SPUG: Re: for-here; sub interpolation

Doug Beaver dougb at scalar.org
Wed Sep 20 17:47:55 CDT 2000


On Tue, Sep 19, 2000 at 05:06:48PM -0700, El JoPe Magnifico wrote:
> I've long pined for a tab-removal option for perl's for-here operator,
> as is found in the implementation in bash and possibly other shells:
> 
> If the delimiter is preceded by a hyphen, ignore all leading tabs, up
> to and including the delimiter.  I find this to be an enormous help,
> allowing you to avoid interrupting your code indentation.  Sample
> usage, if this were added to perl:
> 
>   $quote = <<-DELIMITER;
>     this text will not be indented
>     when you use it later
>     DELIMITER
> 
> The alternative, which they're still propping up in the third edition
> of the camel book, is cumbersome, inefficient, and still requires you
> to keep your delimiter flush to the left:
> 
>   ($quote = <<DELIMITER) =~ s/^\s+//gm;
>     this text will not be indented
>     when you use it later
> DELIMITER
> 
> Yeah, yeah, I know: Hack it in myself.  Not today.  =) =)

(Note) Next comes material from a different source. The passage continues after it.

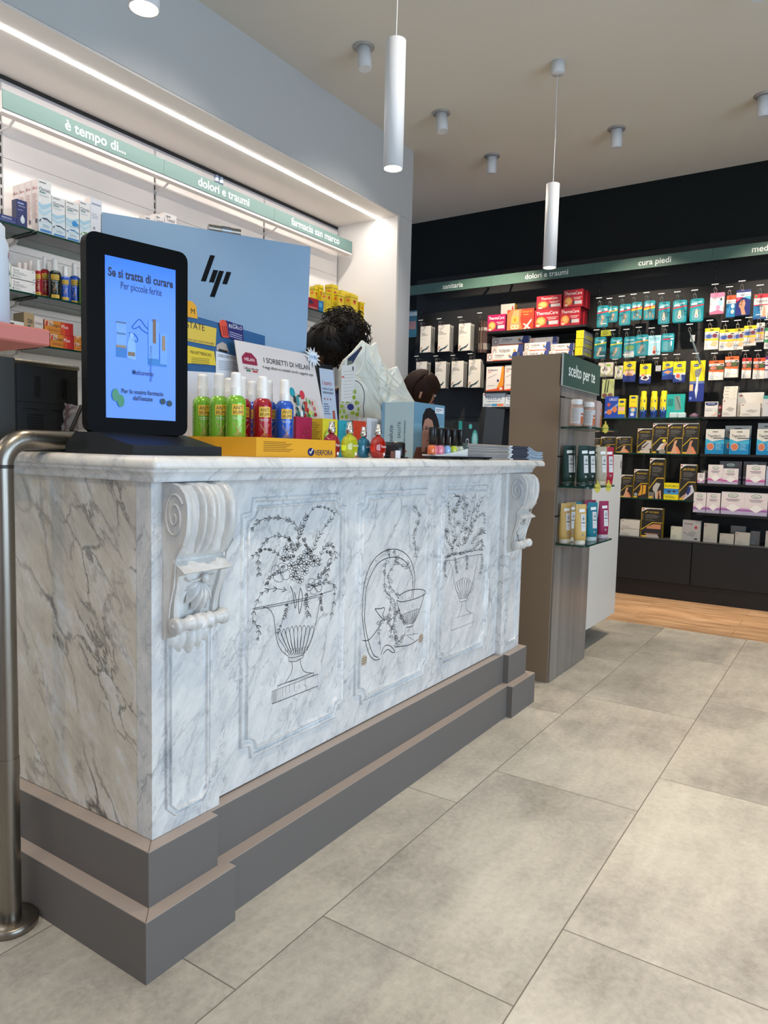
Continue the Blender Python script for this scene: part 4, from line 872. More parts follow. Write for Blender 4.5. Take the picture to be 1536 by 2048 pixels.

I used to have a perl module called UnQuote, I would do this:

print unquote(<<EOT);
    indented text goes
    here
EOT

When unquote() was called, it would look at the lines of text and figure
out the rightmost column in the text that is still all whitespace and
then it would strip all the whitespace to that column for each line.

print unquote(<<EOT);
    text
      text
     text
    text
EOT

Would become:

text
  text
 text
text

It worked pretty well but it still made you keep the delimiter on the
far left column.  I've since lost the code to it but you could re-create
it pretty easily if you found it useful.

> Speaking of no-brainers, here's an unrelated quoting question:
> 
> Has interpolation of &subroutine_name inside double quotes been added
> recently?  Derhaag's 5.6 build on Solaris apparently provided that
> ability, but I couldn't find any mention of it in the new camel book
> or online, nor could I reproduce with the 5.004 or 5.5 builds I had
> available to me.
> 
> Actually a handy feature, when I thought about it, and natural given
> that $scalar_name and @list_name already interpolate.  Gotta wonder
> why that hasn't been available since day one.  Instead, I end up doing
> @{[subroutine_name]} which isn't too bad, but not particularly
> intuitive.

Perhaps it's just a parsing problem.  I bet it's hard to tell the
difference between a function call with no punctuation and a normal
string, and even if you check to see if the string matches an available
function call, you don't know whether or not they wanted it to be
called.  I guess you could reverse my argument and ask me how perl knows
that "$arr[0]" means 0th element of @arr and not a random sequence of
characters, but I would argue that you can tell from punctuation what
the programmer is expecting perl to do.

There are a few different ways to call the function Func (and I probably
forgot one of them too):

Func;
Func();
&Func;
&Func();

Perhaps it's just too hard to look at the string "this is some text ('not
really')" and figure out whether or not to call text('not really') or to
just leave it alone?

I think it would be cleaner if you only could interpolate basic arrays
and scalars inside of double-quoted strings.  I can never remember if
"$arr->[0]->[0]" is going to work or not, so I use printf or sprintf for
anything worse than $scalar or @array.  Besides, I like lining up the
arguments to printf so they are all pretty:

printf "The method returned something like %s for date %s\n",
       $obj->method_call($date), $date;

Doug

-- 
Smithers: I'm afraid we have a bad image, Sir.  Market research shows
          people see you as somewhat of an ogre.
   Burns: I ought to club them and eat their bones!